Alaa El Aswany : Immense. Être francophone a été une grande chance pour moi. J'ai été influencé très tôt par la littérature française. La première fois que j'ai étudié les Caractères de La Bruyère, j'ai compris qu'on pouvait dessiner un visage avec les mots. La langue française est beaucoup plus qu'une langue, c'est une culture. Il y a des langues qui sont seulement un moyen de communication, et d'autres qui contiennent une vision du monde. La culture française a énormément influencé la culture égyptienne. Être francophone en Égypte, jusqu'à aujourd'hui, voulait dire venir d'une grande famille. J'appartiens à la cinquième génération francophone de ma famille. Mon fils et mes deux filles vont dans des écoles françaises. Jusqu'à la fin des années soixante-dix, les francophones égyptiens appartenaient à la classe la plus éduquée et la plus riche. Aujourd'hui, ils sont seulement les plus éduqués. Parce que les plus riches n'ont plus le goût de la langue française mais plutôt une fascination incroyable pour l'éducation américaine... Ce sont deux classes sociales avec deux visions du monde très différentes.

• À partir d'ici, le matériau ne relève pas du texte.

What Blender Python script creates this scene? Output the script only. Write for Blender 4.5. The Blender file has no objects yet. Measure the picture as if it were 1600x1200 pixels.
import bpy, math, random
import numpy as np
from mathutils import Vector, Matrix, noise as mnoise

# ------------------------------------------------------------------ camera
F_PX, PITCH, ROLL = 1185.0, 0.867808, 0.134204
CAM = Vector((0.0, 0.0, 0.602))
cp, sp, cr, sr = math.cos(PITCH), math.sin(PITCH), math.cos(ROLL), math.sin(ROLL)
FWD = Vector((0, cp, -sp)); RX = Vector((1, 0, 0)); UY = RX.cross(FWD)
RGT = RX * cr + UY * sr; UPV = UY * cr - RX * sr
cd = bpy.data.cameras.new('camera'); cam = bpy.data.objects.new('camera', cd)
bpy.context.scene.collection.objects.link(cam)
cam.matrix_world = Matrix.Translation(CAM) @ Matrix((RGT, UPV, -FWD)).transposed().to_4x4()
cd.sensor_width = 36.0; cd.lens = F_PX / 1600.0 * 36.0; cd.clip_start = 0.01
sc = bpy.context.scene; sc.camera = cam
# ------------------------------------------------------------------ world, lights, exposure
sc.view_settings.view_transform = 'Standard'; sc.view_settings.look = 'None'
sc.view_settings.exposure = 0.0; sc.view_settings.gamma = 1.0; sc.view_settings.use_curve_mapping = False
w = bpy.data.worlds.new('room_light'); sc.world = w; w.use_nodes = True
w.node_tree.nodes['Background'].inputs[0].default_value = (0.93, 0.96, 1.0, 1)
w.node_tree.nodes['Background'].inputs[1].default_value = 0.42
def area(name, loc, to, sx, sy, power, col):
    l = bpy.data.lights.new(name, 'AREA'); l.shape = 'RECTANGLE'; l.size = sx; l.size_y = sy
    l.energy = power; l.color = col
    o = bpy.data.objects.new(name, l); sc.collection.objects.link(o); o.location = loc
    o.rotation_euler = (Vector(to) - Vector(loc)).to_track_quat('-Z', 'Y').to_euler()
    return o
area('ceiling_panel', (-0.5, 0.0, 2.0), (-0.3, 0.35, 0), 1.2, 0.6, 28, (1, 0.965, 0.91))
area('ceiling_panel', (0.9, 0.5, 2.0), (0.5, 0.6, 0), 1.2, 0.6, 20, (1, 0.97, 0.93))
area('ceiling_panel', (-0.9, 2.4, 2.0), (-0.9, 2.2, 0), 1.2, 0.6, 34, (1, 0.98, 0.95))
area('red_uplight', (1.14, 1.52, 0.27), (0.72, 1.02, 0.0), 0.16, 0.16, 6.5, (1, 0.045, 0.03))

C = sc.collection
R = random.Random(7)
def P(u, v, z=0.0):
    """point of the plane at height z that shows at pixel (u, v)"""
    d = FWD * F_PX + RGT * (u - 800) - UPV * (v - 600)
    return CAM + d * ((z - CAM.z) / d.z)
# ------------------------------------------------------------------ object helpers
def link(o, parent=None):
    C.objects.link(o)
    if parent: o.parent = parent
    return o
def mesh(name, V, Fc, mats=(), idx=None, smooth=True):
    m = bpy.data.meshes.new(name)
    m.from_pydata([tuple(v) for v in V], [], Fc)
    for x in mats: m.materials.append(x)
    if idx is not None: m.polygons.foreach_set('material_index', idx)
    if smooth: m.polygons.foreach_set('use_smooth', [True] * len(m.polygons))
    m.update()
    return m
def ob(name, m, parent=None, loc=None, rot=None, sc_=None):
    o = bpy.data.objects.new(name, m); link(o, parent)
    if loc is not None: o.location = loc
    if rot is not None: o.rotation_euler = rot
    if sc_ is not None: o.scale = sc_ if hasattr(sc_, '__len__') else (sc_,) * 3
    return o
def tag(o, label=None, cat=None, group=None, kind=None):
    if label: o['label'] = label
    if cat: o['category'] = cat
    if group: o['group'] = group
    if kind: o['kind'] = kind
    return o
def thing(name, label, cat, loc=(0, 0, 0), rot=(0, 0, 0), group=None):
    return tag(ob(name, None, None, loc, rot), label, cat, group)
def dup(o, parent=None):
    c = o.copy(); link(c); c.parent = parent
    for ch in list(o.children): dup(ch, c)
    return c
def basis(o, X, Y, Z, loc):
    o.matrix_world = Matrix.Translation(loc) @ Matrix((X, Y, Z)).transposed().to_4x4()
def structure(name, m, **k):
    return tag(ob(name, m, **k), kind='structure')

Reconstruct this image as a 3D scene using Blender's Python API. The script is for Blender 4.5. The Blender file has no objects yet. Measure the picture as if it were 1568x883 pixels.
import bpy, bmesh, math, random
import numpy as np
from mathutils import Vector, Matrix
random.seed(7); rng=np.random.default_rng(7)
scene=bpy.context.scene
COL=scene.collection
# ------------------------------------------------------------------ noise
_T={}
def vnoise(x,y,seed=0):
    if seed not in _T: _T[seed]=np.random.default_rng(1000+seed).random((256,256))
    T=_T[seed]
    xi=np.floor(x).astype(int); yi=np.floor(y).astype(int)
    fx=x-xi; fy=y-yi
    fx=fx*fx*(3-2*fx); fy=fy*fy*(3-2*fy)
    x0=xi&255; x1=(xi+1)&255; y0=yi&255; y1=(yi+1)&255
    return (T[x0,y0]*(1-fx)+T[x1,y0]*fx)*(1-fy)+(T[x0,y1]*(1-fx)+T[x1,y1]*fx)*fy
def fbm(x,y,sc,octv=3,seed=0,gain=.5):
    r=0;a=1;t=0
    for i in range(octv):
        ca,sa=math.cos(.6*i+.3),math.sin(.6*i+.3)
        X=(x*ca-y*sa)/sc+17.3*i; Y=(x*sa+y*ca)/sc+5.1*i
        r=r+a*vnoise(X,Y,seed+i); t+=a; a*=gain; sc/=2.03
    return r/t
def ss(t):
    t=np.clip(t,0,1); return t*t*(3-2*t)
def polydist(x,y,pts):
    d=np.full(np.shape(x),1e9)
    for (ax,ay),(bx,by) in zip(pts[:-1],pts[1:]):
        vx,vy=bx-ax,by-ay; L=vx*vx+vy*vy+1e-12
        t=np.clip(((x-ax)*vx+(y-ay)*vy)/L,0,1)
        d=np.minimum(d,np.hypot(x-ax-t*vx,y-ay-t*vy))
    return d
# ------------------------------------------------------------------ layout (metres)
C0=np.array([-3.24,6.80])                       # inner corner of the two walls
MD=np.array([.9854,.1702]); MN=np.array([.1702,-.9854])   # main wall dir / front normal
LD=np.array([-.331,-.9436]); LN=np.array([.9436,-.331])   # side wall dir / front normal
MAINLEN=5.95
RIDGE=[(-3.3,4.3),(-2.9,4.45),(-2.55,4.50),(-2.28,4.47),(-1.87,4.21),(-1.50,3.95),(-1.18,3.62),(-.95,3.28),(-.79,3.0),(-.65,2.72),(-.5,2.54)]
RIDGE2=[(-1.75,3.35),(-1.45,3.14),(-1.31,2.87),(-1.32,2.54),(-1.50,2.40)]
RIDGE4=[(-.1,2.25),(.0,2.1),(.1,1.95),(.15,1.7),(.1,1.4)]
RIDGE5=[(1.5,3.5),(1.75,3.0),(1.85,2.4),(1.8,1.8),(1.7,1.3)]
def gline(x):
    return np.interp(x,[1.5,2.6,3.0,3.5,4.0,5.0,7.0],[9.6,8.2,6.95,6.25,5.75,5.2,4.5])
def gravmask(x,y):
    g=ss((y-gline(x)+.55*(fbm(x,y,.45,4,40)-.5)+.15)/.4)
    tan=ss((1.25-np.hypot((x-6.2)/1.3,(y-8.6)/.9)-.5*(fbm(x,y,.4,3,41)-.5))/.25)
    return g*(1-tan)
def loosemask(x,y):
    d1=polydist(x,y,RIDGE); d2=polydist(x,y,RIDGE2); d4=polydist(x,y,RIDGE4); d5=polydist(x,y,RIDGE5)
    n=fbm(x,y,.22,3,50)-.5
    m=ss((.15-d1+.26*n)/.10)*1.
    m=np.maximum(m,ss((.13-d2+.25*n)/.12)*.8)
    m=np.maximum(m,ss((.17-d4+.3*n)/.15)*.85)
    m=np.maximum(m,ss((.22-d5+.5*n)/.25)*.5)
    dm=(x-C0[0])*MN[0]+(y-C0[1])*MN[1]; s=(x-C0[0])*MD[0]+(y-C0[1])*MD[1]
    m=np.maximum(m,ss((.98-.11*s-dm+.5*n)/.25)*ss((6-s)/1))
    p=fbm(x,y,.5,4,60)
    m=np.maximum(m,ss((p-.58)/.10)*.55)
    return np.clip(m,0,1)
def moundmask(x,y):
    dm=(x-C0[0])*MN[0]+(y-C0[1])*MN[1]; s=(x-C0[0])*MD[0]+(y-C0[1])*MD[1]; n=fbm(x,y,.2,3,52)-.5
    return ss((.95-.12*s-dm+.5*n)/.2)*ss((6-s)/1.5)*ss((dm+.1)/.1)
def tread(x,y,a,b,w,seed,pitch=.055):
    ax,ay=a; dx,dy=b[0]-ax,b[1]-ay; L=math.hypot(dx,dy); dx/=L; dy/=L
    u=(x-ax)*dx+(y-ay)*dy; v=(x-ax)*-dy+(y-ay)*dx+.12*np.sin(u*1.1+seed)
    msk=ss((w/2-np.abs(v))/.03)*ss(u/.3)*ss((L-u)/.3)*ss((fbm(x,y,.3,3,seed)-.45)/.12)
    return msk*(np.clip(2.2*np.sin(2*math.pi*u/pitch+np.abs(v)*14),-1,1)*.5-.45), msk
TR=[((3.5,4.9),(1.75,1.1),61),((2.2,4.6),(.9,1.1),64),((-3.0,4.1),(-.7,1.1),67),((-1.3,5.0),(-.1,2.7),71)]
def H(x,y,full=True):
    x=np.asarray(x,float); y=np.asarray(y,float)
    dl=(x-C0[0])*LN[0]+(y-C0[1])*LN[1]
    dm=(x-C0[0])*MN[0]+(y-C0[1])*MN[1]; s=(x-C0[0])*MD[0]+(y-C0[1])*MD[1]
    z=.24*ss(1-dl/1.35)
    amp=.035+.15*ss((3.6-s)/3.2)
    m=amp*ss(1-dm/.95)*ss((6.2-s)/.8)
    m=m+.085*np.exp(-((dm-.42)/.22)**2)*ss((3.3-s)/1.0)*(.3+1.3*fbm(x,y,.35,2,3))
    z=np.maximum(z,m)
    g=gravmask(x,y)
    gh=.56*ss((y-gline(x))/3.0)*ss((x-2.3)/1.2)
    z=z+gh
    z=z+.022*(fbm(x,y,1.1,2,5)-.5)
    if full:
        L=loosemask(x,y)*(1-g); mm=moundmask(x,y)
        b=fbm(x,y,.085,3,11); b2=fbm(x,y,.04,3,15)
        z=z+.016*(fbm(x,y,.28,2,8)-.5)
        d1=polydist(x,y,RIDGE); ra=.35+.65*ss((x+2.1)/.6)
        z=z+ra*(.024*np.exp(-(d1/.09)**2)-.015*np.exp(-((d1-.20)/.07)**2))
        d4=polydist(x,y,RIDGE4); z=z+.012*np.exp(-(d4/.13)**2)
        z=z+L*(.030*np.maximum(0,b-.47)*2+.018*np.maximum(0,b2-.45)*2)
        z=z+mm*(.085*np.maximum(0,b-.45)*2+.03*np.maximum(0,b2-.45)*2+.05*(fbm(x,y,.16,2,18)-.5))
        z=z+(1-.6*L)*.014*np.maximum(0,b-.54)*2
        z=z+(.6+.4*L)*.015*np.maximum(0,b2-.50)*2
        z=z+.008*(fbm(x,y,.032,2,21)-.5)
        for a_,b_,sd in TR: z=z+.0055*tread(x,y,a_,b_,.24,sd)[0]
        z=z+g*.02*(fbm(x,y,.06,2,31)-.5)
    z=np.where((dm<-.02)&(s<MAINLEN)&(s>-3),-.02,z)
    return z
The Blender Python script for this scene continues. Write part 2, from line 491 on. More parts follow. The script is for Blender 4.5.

lepoint.fr : Pouvez-vous me dire quelques mots de votre prochain projet?

Alaa El Aswany : C'est dangereux ! Ce qui me pousse à travailler pendant deux ou trois ans, c'est la conviction que j'ai une idée très forte, une idée géniale. Si je vous la dis et que je lis sur votre visage que ce n'est pas grand-chose, je risquerais d'être vraiment triste et d'abandonner le travail... Ce que je peux vous dire, c'est que j'essaie de ne pas me répéter. Cela se passera en Égypte, mais cette fois dans les années quarante. J'essaie sans cesse de découvrir des voies, des routes que je n'ai jamais explorées avant...

J'aurais voulu être égyptien , traduit de l'arabe (Égypte) par Gilles Gauthier, Actes Sud, 2009. 208 p.